A seminal study in this regard, published by Professors Lieberson and O'Connor, found little evidence of any link between changes of Chief Executive Officer (CEO) and subsequent movements in company performance indicators such as sales and profits.
Other studies have found, in contrast, that changes of top managers do tend to be followed by sharp improvements in performance, particularly in certain sectors, such as computer equipment manufacture. Some areas of activity do seem impervious to changes at the top, however, as witnessed by a study of the effect of changes of Methodist ministers on church attendance, membership and donations. There was no discernible effect.
There is also a well-established literature which considers the impact of management change on team performance in professional sport, and this can be sub-divided into three distinct theories. According to the "common sense" theory, when a team is under-performing the manager is replaced, and if a better manager takes over, performance should improve. In the "vicious circle" theory, poor performance tends to trigger managerial change, but the disruption caused tends to make things worse. The there is the "ritual scapegoating" theory, in which the appointment of a new manager makes no difference, on average, to team performance.
Rick Audas, Stephen Dobson and John Goddard disentangled the competing theories, for the case of English football, in an article published in the Journal of Economics and Business. A detailed examination of the results of their study reveals that on average it takes up to 16 matches for a team subject to a within-season change of manager to adapt to the usual changes of tactics and playing style which ensue, and even then the team's win rate tends to revert only to where it was prior to the change. The transition period is, on average, simply a sink into which some of the points that would have been earned are emptied.
What these results appear to tell us, then, is that the rate at which managers are replaced in English football is not optimal. The turnover is simply too fast.
So in light of these findings, is it possible to offer a rational explanation for existing attitudes to management change? Well, there may just be such an explanation, and it lies in a thing called "variance", which is the dispersion of results about the average.

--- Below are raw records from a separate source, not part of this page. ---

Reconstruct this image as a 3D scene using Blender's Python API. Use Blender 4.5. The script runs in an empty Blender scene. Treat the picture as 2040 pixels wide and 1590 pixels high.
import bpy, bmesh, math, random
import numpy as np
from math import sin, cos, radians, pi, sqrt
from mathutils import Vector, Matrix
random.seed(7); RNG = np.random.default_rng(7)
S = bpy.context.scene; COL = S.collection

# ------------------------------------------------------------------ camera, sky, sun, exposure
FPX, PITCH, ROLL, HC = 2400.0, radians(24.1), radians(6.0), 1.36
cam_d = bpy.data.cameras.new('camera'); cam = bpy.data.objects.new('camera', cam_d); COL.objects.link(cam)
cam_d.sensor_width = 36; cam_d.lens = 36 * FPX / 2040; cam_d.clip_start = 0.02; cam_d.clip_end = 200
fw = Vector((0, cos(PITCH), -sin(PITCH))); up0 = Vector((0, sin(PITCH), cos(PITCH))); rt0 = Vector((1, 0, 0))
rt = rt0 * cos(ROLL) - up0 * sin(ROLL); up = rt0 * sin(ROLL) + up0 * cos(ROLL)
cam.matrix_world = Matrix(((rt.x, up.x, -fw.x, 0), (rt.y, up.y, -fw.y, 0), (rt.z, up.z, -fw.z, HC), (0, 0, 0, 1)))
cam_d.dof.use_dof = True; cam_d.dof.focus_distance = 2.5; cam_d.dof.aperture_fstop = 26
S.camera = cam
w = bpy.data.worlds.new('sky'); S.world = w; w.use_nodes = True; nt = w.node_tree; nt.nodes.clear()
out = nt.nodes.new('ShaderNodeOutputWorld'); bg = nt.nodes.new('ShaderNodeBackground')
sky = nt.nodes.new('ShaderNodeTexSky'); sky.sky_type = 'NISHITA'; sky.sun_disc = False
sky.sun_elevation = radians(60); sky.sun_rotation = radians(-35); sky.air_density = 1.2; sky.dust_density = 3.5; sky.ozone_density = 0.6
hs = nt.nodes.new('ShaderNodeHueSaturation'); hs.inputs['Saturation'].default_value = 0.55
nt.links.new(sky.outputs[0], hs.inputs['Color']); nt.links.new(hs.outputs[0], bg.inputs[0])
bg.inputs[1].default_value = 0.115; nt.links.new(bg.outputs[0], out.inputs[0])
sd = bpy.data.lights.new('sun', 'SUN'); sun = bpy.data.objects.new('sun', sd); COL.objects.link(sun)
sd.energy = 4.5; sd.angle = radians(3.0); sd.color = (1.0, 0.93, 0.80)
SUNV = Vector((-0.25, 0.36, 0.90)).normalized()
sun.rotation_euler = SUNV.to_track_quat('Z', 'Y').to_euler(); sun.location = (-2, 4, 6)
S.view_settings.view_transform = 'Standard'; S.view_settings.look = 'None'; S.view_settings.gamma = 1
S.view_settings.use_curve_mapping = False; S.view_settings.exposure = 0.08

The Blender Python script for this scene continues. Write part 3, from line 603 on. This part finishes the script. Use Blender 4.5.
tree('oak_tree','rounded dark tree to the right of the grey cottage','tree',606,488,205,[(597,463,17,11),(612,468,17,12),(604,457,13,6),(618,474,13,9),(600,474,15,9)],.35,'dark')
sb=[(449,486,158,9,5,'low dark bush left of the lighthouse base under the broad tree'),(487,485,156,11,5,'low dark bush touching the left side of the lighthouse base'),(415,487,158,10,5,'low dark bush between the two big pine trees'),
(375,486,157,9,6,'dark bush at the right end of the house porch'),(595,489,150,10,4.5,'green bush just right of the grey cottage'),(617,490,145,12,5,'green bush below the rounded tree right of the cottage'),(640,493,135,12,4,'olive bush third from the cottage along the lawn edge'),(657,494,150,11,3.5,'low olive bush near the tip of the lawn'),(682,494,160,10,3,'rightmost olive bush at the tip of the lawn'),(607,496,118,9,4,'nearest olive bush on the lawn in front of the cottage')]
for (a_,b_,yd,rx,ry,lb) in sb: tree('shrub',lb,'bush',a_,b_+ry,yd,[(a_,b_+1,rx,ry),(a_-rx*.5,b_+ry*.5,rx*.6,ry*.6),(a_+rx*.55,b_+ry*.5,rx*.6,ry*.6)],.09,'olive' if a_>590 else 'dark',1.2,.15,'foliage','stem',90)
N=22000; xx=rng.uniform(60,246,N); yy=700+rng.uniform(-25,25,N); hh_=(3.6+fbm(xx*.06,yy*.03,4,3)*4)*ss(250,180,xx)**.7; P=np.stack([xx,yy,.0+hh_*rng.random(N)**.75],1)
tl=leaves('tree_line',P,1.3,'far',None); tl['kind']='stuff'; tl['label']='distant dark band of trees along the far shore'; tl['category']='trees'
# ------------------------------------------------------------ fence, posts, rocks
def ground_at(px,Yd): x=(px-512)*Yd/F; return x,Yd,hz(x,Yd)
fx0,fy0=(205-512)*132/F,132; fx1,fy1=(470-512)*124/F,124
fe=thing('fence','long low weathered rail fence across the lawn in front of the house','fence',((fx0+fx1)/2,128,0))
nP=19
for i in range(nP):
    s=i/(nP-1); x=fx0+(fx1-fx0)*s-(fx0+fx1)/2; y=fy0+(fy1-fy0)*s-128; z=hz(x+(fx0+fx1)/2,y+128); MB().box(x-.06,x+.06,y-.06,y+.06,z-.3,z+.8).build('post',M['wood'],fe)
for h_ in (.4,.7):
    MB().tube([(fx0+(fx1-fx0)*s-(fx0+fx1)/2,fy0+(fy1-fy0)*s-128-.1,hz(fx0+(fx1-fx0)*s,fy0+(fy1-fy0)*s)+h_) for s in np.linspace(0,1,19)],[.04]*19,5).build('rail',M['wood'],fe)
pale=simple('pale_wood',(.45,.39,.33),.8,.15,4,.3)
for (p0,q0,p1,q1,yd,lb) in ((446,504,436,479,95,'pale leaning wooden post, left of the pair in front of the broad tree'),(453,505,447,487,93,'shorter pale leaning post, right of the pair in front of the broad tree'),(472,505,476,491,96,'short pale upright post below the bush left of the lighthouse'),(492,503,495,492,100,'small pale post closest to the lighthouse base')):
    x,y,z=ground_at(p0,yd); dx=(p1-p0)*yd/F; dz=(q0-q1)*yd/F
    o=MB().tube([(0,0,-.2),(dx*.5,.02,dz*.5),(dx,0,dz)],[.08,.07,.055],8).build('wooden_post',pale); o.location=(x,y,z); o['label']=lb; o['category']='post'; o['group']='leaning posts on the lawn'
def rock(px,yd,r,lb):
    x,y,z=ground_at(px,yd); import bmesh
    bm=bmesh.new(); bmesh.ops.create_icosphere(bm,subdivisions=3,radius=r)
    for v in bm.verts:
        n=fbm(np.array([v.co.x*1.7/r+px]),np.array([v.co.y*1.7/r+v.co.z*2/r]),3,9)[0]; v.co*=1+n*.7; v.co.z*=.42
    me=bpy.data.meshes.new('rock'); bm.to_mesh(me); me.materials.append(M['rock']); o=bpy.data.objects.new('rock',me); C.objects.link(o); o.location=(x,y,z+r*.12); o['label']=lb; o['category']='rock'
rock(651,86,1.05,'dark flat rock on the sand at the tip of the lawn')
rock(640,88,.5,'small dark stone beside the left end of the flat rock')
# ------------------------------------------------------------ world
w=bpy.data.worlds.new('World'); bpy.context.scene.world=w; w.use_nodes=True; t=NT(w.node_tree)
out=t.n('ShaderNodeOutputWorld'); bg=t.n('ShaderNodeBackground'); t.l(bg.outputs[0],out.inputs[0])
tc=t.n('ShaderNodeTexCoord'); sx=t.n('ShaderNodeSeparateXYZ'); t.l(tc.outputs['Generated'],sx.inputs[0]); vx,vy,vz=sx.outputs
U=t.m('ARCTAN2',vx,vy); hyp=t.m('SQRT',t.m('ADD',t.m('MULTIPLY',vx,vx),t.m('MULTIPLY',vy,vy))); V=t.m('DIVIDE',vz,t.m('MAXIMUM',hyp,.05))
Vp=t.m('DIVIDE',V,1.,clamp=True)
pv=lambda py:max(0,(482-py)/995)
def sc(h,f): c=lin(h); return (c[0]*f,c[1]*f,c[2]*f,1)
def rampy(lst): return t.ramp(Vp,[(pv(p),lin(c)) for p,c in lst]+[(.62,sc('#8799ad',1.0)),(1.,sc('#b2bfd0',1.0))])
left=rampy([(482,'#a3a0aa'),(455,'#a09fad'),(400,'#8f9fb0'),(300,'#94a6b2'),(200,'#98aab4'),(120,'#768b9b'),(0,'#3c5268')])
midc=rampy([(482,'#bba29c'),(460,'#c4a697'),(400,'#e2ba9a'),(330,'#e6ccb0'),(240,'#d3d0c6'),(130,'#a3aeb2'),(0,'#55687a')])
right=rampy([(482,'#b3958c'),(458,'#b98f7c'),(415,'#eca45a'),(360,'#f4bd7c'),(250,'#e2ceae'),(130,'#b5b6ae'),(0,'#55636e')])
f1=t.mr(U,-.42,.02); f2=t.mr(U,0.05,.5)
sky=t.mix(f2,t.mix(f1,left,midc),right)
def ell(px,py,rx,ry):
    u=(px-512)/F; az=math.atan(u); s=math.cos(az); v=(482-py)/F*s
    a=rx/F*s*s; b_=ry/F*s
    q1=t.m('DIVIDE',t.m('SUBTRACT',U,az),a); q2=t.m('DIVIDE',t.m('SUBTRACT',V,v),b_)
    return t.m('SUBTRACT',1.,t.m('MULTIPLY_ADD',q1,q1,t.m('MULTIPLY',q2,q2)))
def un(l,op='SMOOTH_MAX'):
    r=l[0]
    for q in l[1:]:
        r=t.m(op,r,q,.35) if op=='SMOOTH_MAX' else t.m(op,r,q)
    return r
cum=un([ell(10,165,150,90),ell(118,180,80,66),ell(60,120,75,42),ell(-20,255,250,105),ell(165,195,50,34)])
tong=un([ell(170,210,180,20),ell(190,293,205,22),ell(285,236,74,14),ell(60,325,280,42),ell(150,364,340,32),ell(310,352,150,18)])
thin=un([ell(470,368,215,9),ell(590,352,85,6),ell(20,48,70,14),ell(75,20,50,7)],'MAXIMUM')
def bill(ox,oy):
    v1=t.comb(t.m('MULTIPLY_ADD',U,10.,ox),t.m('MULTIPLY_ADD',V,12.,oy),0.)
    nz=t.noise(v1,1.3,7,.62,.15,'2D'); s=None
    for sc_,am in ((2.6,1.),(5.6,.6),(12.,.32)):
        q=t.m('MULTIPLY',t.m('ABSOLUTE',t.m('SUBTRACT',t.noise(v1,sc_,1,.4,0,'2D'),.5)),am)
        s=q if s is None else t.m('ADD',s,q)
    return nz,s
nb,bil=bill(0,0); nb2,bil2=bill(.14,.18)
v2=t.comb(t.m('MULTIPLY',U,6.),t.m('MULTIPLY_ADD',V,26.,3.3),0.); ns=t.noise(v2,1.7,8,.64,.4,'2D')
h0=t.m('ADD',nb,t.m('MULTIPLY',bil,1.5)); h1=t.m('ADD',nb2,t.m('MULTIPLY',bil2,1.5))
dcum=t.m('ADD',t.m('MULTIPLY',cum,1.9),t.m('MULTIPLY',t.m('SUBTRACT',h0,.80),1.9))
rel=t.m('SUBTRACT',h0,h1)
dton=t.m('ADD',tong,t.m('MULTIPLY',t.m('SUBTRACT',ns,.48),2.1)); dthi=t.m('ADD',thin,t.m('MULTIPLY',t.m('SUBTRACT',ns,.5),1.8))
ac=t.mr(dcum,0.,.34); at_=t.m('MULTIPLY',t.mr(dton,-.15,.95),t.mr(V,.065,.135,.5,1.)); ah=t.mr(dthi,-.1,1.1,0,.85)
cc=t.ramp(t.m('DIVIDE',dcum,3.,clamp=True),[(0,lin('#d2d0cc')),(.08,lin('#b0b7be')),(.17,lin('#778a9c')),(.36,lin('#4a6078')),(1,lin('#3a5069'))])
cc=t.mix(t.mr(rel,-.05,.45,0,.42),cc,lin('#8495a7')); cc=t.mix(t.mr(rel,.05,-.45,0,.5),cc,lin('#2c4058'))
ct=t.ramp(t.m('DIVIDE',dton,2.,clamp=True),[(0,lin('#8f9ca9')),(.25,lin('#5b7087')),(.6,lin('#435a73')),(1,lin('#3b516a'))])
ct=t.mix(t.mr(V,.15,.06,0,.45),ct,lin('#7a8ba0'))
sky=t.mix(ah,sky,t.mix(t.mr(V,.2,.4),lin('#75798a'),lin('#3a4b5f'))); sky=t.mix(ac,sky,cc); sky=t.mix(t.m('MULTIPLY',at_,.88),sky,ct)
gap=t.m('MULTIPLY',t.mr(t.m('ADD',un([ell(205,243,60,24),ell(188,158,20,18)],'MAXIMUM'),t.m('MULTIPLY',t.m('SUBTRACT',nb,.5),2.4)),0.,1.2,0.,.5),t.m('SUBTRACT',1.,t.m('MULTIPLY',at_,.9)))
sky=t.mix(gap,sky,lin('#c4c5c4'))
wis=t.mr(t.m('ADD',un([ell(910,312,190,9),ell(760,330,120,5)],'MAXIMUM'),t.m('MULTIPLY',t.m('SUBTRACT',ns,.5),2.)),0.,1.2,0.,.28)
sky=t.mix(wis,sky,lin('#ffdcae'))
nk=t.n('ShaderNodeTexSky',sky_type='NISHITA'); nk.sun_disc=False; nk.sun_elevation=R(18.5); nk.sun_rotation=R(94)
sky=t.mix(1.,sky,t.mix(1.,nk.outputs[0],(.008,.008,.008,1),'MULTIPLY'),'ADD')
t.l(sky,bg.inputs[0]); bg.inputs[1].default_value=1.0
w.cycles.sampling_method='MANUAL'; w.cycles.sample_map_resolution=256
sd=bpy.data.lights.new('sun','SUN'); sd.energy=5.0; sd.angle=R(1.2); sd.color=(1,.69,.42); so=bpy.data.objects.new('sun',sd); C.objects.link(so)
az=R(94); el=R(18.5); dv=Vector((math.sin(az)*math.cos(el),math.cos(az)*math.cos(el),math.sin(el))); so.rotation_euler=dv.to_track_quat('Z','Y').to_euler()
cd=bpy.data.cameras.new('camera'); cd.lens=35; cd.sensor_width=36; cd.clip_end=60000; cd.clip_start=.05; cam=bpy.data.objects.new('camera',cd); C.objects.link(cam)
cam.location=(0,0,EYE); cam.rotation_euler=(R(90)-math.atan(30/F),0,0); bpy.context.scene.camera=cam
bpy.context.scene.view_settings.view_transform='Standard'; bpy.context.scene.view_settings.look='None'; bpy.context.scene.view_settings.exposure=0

The idea here is that a change of manager may not improve performance but it does shake things up a bit. This can only be good news, of course, for a team which is likely to go down anyway. The reason is that while a change of manager may on average mean even fewer points, the change does at least improve the small chance of pulling clear of the relegation zone. Seen like this, it can be likened to an all-or-nothing throw of the dice. That's the rational side of the argument. The problem comes when those in charge of the team's future grow just a little too fond of the dice.